Henri Queffélec (1910-1992) grand romancier maritime français du XXe siècle, a écrit de nombreux livres inspirés par sa Bretagne natale et par la mer. Dans cet entretien il présente son livre La Mer paru en 1966 et tente de répondre à trois questions qu'il se pose :

La mer est-elle vieille ? C'est une citation d'une phrase du Comte de Lautréamont : " Je te salue vieil Océan ", qui introduit sa réflexion. En dépit des aménagements inesthétiques du rivage, l'océan selon Henri Quéffelec n'est pas vieux, il est pérenne car la haute mer ne vieillit pas. Elle existe dans sa continuité.

La mer est-elle une femme ? Cette question est abordée à partir des langues et des peuples qui caractérisent la mer. L'écrivain est sensible à la féminité que lui attribuent la langue française et la langue grecque. Il exprime en revanche ses réticences envers le peuple latin qui n'a pas de " cellules marines ". Celui-ci a donc fait de la mer un simple objet, un élément neutre en ne lui prêtant pas d'identité masculine ou féminine.

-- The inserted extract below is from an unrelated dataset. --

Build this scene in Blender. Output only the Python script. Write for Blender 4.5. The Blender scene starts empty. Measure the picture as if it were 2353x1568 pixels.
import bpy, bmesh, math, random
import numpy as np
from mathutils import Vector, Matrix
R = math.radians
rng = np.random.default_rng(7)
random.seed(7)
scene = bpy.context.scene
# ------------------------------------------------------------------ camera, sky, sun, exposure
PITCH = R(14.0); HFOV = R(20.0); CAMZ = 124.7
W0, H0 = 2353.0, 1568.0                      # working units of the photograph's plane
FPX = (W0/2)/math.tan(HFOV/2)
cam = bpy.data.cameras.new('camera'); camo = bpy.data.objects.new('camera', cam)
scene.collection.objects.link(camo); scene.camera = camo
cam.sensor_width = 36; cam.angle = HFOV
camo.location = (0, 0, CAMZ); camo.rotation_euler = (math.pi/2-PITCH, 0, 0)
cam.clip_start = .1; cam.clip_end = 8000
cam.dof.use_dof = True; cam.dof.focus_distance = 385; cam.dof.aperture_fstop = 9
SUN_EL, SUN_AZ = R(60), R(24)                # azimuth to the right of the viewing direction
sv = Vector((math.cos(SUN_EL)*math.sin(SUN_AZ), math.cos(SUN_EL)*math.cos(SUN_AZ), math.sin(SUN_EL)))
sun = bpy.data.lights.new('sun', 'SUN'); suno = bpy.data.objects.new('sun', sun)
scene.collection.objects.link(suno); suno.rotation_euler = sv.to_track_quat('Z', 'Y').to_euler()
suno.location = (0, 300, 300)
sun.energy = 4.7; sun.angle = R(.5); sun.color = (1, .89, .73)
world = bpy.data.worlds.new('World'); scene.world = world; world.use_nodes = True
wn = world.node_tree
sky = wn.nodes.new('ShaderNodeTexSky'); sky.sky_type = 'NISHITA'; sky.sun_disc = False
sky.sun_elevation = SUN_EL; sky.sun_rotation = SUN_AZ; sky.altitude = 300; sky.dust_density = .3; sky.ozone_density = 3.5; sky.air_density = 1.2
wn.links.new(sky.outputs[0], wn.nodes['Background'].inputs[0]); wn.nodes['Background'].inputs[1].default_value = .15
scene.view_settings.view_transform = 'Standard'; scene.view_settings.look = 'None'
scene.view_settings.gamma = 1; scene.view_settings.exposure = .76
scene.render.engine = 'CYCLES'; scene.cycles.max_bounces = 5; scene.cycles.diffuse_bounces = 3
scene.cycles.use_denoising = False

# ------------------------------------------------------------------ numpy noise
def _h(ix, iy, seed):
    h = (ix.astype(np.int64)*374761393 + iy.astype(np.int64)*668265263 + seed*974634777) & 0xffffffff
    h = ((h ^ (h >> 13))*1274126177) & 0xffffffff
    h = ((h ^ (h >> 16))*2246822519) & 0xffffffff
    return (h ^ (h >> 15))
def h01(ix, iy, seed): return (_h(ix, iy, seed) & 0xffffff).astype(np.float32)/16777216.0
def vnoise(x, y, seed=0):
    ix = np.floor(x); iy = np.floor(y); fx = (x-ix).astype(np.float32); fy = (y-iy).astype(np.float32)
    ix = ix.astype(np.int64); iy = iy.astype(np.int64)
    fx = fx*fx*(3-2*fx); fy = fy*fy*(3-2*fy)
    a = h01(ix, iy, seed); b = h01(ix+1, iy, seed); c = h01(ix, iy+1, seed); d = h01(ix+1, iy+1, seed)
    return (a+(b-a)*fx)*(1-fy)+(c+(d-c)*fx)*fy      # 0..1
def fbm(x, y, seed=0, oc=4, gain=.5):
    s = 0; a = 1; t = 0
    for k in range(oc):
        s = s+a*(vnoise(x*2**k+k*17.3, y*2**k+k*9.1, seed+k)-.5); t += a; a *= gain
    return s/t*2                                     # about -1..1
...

La mer est-elle dieu ? Il répond à cette interrogation en évoquant les grands mystiques qui ont mis en relation la mer et la divinité.

L'ouvrage La Mer dont il est question dans cette entrevue est paru aux éditions Wesmael-Charlier dans la collection " Raison d'aimer ". Il n'est semble-t-il plus disponible en librairie. Toutefois ce documentaire nous rappelle la passion d'Henri Queffélec pour cet élément qui est au centre de la plupart de ses romans. L'un d'eux : Un Royaume sous la mer a été couronné du " Prix du roman de l'Académie " en 1958.

Marie-Cécile Urvoy

Transcription

(Bruits)
Henri Queffélec
Je te salue, vieil océan !, c'est Isidore Ducasse, c'est assez inattendu comme nom mais c'est Isidore Ducasse le plus fameux Comte de Lautréamont qui a dit cela. Pour ma part je n'arrive pas autrement en dehors de ce sens un peu humoristique et tendre, je n'arrive pas à voir ce que serait la vieillesse de la mer, telle que je l'ai trouvée dans mon enfance je la revois à peu près, le profil des côtes a quelque fois changé. En Bretagne, on a procédé assez souvent à ces fameux aménagements du rivage, le terme est assez fâcheux, pour l'esthétique, mais en dehors de ça, la mer elle-même, quand nous allons au large, la haute mer, la haute mer, elle n'est pas vieille, elle est toujours dans sa continuité et est-ce qu'elle est jeune ? Est-ce qu'elle est vieille ? Non, elle n'est pas vieille en soi en tout cas, soit elle est... La mer est-elle femme ? Tout dépend des langues, tout dépend des peuples. Français, moi, je suis toujours habitué à dire la mer et à braquer ma sensibilité là dessus et évidemment pour moi, si j'allais jusqu'au bout de ma pensée, eh ! Bien, il est bien vrai que dans ma sensibilité je mets un peu de féminité dans la mer, ça c'est très sûr ! Et je suis aidé là par la langue grecque parce que les grecs étaient vraiment de grands navigateurs, eh bien le peuple qui a repoussé le fameux cri de Thalassa ! Thalassa !, c'était un peuple pour qui justement la mer était aussi un nom féminin. Et là précisément je suis heureux de constater cela alors que les latins eux, ce peuple qui avait si peu de cellules marines, eh bien, ce peuple-là, lui, a fait de la mer quelque chose de neutre, mare nostrum a-t-il dit fièrement, mais c'était ni masculin ni féminin, c'était un objet, qui montre bien qu'il n'avait pas le sens marin, d'ailleurs, à mon avis. La mer est-elle dieu ? Ce n'est pas pour rien que dans certains textes chrétiens, il y a des formules comme "L'esprit de Dieu se mouvait sur les eaux", des phrases qu'on ne peut pas bien comprendre, mais qui montrent certainement que les premiers théologiens, les premiers grands mystiques ont mis en rapport la mer et la divinité.
Journaliste
La Mer par Henri Queffélec aux éditions Wesmael Charlier, dans la collection "Raison d'aimer".